Most Comcast customers who follow Big Ten sports breathed a sigh of relief when it was finally announced that the nation's largest cable company would carry the Big Ten Network (BTN) this fall. Being an OCD "details type," I immediately wondered what the terms of the deal entailed. The press release was fairly vague, since (in my opinion) the most important thing about the BTN is having access to all of its "overflow" feeds, so you can see all of the games (without having to worry about whether you'll receive your team's game). This is especially important for me, since I live in Washington, DC. So if I only get one BTN channel, my "regional coverage" might be the BTN Game of the Week (which may or may not include Michigan), or worse yet, Penn State (since they're the closest geographically). This short blurb from the Baltimore Sun makes it sound like the BTN will be available on Comcast's Sports Entertainment Package in cities like Baltimore (stated), DC, NYC, etc. (inferred), which was expected. But what about those overflow feeds?!
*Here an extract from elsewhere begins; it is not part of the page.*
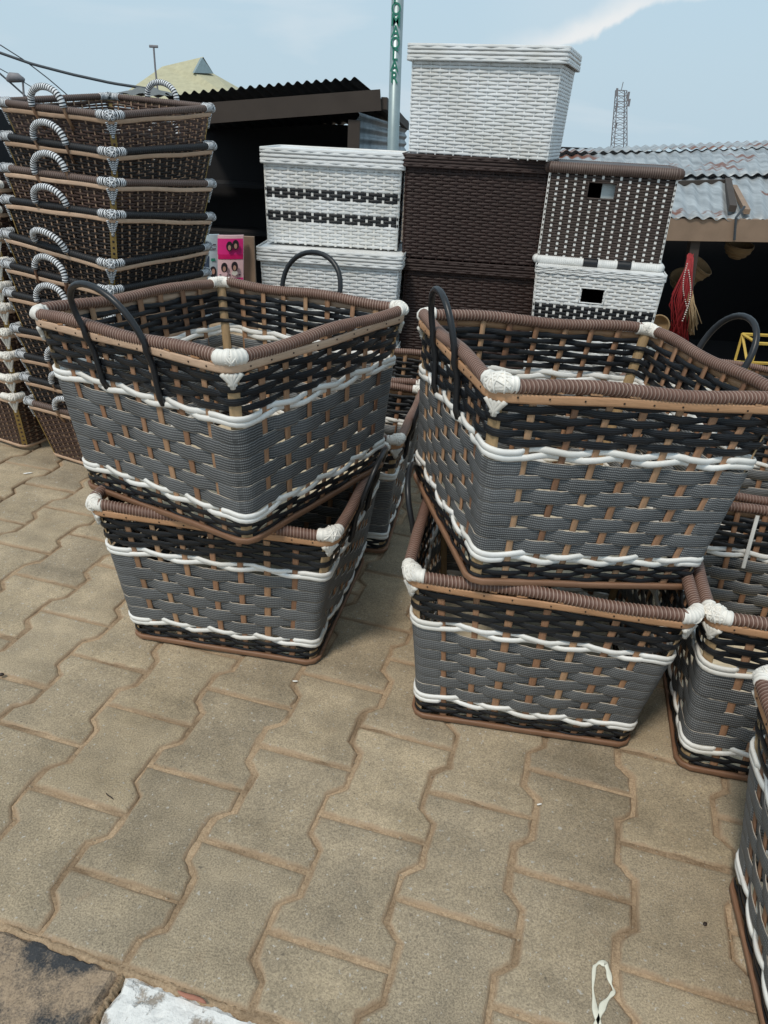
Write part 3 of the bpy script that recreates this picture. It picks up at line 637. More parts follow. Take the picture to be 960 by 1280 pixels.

So I tried to do the impossible: Get my issue on the books, and see if a Comcast employee in the Washington, DC area would actually respond to (and, more importantly, understand) my questions. It appears they did, since I didn't get a computer-generated response. But their response leaves more ambiguity than I was hoping for. Here it is, with names/numbers redacted. For what it's worth (nothing), it comes from a "higher up" employee who is responsible for the DC area:
Your e-mail was forwarded to me and I wanted to address your concerns as best as I could, now that we have announced our plans to carry the Big Ten Network. In terms of our carrying multiple games being played at the same time, I am told by our Marketing Department that --

"It is our understanding that each week, BTN will recommend a 'primary' game that will appear on BTN, and that game might vary by market. And you are correct; there may be one or more other games going on at the same time. We plan to review this situation week by week, and hope to bring our customers as many of these extra games as possible, based on level of interest and available channel capacity. BTN has told us that these details of this opportunity will not be available until August, and that they are quite subject to change, week to week, based on the game selections by ESPN, ABC and NBC."
A few thoughts:

- They don't come out and say they'll only have one feed, but judging by the email's tone, I'd be shocked if they plan on having all feeds. They specifically mention Comcast's "available channel capacity" (which is low, thanks to terrible planning and failure to implement new technology like Switched Digital Video). That's a bad sign, since that seems to be Comcast's second most common generic excuse when they don't want to carry a channel (lack of demand being the first, but we've already solved that one - kind of).

- About demand, or, "level of interest," as they put it. My most blunt response to this is that I can assure them that there will be 100 times more interest in Illinois @ Northwestern (which, admittedly, is a fairly lame game) than there will be in Lehigh @ Yale. Why does Lehigh-Yale matter in this discussion? Because that's the type of game that is often shown (on tape delay or replay, no less) on one of the three Fox College Sports (FCS) channels that Comcast has on its Sports Entertainment Package. How can they give us three channels of that rubbish, mixed in with a decent Big 12 or Pac-10 game now and then, and tell us that we only need one feed of the BTN? Seeing that the crappy FCS channels are owned by the BTN's partner (Fox), it would be painfully ironic if we were subjected to three channels of Stony Brook @ Hofstra, Southern Illinois @ Indiana State, and Youngstown State @ Northern Iowa while being left with only one BTN game every Saturday afternoon. I take that back - that would just be painful.

- Misinformation, as usual. The email makes it seem like BTN will have some say as to whether Comcast can show certain games (and when/where). But that's confusing the issue. The fact is that the BTN wants every feed to be available on every system in every home in America. They aren't going to dissuade Comcast from adding a 4th or 5th feed so fans can see every game, they're going to encourage that. But Comcast, as expected, isn't stating it that way. They write, "BTN has told us that these details of this opportunity will not be available until August," and they bring in irrelevant networks (ABC, ESPN, NBC) to blur the picture. Comcast, I'll save you the suspense and make things clear for you: You have the "opportunity" to add every BTN overflow channel so your customers can have access to every Big Ten Network game (just like DirecTV, Dish Network, and AT&T customers have)... do it! Thanks!

So in case you haven't realized it yet: If you're a Michigan fan with Comcast, living outside of Michigan, you might want to contact Comcast about their plans for the overflow feeds in your area. If you live in NYC or San Francisco, any and all overflows will likely be on the Sports Tier. If you live in Ohio, you might get an overflow or two on a Digital Tier. But call up and find out for yourself, and let Comcast know that demand exists for multiple feeds of the BTN. Sure, your requests and inquiries might not do any good, but considering the subscriber and stock hits they took last fall, it might get their attention. The BTN cost Comcast a fair amount of money last year, whether they want to admit it or not. Let's hope they're smart enough to realize that one BTN feed just won't cut it for out of market fans (or any Big Ten fan, for that matter).